Data extract:
/---

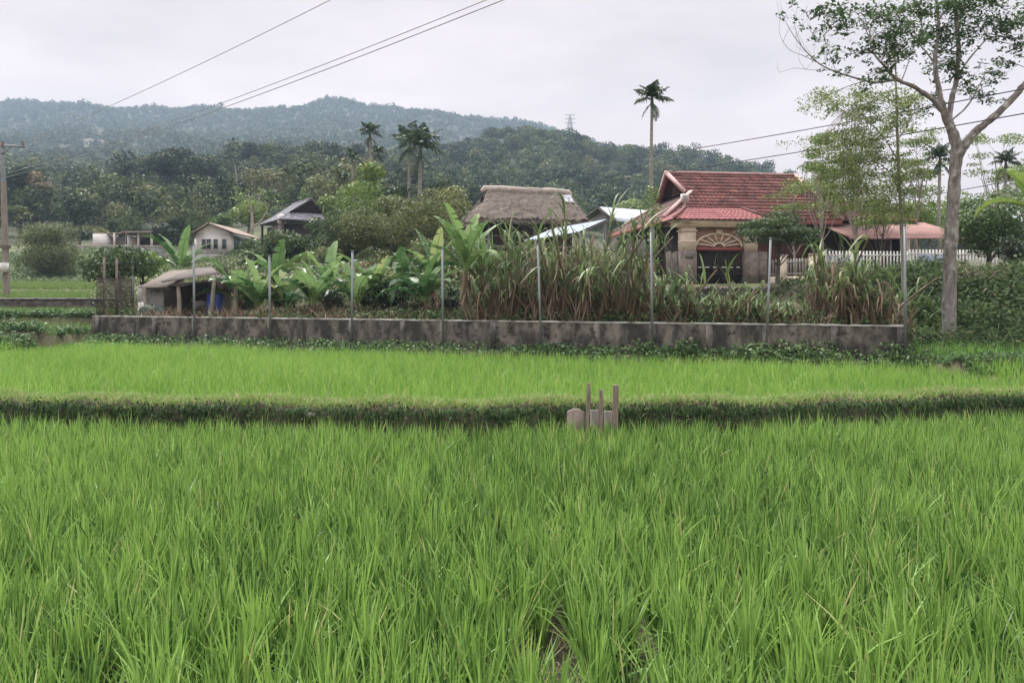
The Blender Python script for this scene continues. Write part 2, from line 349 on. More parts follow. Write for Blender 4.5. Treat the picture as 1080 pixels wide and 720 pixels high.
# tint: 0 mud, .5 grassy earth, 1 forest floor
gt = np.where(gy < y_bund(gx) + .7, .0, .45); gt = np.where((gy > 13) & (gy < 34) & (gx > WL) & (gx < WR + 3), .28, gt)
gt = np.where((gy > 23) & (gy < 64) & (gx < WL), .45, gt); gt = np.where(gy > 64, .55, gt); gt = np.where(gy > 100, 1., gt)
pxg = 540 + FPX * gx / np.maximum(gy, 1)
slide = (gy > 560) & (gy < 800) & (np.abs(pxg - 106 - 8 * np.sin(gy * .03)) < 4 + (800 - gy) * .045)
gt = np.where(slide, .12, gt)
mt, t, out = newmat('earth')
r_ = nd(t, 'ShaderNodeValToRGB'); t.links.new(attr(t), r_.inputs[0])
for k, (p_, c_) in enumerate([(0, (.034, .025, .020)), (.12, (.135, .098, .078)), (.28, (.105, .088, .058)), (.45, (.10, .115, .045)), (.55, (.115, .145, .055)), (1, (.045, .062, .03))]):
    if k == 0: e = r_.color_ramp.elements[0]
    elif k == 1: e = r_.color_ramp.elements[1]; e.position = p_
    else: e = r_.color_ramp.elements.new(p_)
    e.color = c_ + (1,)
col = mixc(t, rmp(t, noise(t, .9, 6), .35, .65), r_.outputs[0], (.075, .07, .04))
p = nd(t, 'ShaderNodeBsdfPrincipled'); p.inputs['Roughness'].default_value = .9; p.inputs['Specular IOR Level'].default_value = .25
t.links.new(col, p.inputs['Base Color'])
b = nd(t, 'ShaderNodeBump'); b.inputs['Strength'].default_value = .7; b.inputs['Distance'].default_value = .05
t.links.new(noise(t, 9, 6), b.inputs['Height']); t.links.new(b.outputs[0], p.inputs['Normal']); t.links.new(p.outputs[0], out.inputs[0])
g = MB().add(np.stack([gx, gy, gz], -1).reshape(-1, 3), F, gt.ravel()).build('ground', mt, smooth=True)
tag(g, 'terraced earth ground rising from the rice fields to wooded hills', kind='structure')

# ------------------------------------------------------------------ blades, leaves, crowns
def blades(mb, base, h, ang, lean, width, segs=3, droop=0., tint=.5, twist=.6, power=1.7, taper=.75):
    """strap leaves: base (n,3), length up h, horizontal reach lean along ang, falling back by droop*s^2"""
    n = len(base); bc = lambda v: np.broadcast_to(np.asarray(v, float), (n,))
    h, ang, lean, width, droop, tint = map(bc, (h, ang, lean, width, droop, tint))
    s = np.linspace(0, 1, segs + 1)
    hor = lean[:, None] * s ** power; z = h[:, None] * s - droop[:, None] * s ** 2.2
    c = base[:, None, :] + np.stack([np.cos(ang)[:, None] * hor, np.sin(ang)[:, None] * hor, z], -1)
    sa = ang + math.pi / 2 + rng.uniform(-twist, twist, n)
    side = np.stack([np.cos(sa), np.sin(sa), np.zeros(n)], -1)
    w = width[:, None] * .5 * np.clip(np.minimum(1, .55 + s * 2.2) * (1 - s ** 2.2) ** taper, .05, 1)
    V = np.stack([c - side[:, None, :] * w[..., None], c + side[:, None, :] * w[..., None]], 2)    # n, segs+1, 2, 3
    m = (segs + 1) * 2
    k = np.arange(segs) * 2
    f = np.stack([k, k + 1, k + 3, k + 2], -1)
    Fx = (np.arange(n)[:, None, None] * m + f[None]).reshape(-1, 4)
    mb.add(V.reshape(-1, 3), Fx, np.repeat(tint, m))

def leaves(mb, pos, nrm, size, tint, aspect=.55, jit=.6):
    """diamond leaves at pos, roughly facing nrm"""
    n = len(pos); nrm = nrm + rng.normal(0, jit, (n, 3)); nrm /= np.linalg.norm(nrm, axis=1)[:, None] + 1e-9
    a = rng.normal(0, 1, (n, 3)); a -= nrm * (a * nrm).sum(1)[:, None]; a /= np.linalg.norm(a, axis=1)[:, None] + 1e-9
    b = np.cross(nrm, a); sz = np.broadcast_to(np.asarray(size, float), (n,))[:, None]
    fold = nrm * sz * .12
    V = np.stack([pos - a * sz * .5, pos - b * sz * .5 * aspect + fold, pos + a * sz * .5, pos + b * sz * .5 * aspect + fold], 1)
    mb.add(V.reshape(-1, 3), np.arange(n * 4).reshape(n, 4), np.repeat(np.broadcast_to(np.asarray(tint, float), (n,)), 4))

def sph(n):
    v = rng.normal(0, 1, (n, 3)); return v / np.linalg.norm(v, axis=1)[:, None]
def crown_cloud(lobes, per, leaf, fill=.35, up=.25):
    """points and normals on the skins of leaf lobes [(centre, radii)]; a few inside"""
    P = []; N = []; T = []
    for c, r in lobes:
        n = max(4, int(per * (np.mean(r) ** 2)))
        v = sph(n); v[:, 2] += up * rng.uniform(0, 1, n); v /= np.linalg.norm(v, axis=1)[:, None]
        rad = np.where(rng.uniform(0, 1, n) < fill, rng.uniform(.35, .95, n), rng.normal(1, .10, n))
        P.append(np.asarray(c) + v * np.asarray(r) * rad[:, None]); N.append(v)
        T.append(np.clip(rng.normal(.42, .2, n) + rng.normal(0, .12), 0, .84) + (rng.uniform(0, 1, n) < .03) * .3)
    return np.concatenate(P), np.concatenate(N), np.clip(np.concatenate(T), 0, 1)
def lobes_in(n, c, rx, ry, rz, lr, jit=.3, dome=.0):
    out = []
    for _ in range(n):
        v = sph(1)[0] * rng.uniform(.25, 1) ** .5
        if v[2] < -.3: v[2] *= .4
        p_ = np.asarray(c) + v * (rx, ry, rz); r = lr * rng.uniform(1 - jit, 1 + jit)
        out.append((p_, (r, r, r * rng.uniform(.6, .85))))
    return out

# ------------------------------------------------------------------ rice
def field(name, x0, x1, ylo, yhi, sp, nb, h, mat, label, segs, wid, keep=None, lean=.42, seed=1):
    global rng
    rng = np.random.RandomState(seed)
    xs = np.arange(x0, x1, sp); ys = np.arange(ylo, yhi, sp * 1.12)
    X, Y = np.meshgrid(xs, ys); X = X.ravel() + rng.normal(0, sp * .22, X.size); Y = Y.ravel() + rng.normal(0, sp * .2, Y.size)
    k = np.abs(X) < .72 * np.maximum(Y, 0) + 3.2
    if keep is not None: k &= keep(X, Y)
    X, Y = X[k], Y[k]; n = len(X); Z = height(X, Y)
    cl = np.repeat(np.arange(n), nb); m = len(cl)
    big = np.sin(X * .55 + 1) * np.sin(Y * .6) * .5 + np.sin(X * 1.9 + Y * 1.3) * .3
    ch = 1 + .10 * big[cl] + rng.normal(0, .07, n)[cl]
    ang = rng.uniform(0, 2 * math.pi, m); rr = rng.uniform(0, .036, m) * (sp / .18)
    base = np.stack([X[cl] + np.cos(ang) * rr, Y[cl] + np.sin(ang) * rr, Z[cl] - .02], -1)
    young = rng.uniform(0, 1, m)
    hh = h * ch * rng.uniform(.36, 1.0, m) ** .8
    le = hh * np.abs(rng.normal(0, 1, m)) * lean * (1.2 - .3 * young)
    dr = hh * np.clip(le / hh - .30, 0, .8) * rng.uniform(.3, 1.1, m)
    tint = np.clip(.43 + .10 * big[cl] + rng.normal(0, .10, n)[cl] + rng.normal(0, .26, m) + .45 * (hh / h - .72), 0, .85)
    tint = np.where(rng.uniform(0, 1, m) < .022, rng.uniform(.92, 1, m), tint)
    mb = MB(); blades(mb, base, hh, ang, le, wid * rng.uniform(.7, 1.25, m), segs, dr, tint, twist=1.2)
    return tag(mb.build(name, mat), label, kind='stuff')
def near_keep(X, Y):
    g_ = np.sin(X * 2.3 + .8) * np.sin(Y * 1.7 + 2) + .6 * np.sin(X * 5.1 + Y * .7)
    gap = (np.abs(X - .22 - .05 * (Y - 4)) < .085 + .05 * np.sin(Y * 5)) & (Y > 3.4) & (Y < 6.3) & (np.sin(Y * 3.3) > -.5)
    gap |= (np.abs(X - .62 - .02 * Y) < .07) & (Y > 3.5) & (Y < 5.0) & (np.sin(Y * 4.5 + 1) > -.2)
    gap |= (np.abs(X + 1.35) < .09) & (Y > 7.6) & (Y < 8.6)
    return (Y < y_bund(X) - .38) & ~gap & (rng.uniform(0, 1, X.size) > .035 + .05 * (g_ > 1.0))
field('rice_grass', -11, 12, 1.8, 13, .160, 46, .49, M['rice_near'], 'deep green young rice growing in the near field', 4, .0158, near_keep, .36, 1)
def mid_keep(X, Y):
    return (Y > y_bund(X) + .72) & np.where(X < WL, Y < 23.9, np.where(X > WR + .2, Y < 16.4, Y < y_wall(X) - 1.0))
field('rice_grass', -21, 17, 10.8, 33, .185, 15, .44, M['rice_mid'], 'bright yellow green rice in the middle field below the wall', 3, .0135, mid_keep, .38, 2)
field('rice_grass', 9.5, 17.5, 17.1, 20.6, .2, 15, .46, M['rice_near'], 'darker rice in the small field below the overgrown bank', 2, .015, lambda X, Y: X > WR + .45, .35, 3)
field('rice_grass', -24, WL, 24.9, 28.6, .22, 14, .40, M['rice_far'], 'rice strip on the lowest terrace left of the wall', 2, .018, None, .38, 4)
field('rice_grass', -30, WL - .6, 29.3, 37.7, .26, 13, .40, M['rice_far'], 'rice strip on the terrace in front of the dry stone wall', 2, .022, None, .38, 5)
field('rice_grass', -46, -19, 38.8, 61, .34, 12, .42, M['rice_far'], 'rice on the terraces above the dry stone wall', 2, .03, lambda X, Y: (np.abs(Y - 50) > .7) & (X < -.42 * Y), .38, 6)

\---

Exercise objective: Give again, word for word, only the lines running from the line with "tint = np.clip(.43" through the line with "tint = np.where(rng.uniform(0, 1, m)"; include both of those lines.

Response below:
    tint = np.clip(.43 + .10 * big[cl] + rng.normal(0, .10, n)[cl] + rng.normal(0, .26, m) + .45 * (hh / h - .72), 0, .85)
    tint = np.where(rng.uniform(0, 1, m) < .022, rng.uniform(.92, 1, m), tint)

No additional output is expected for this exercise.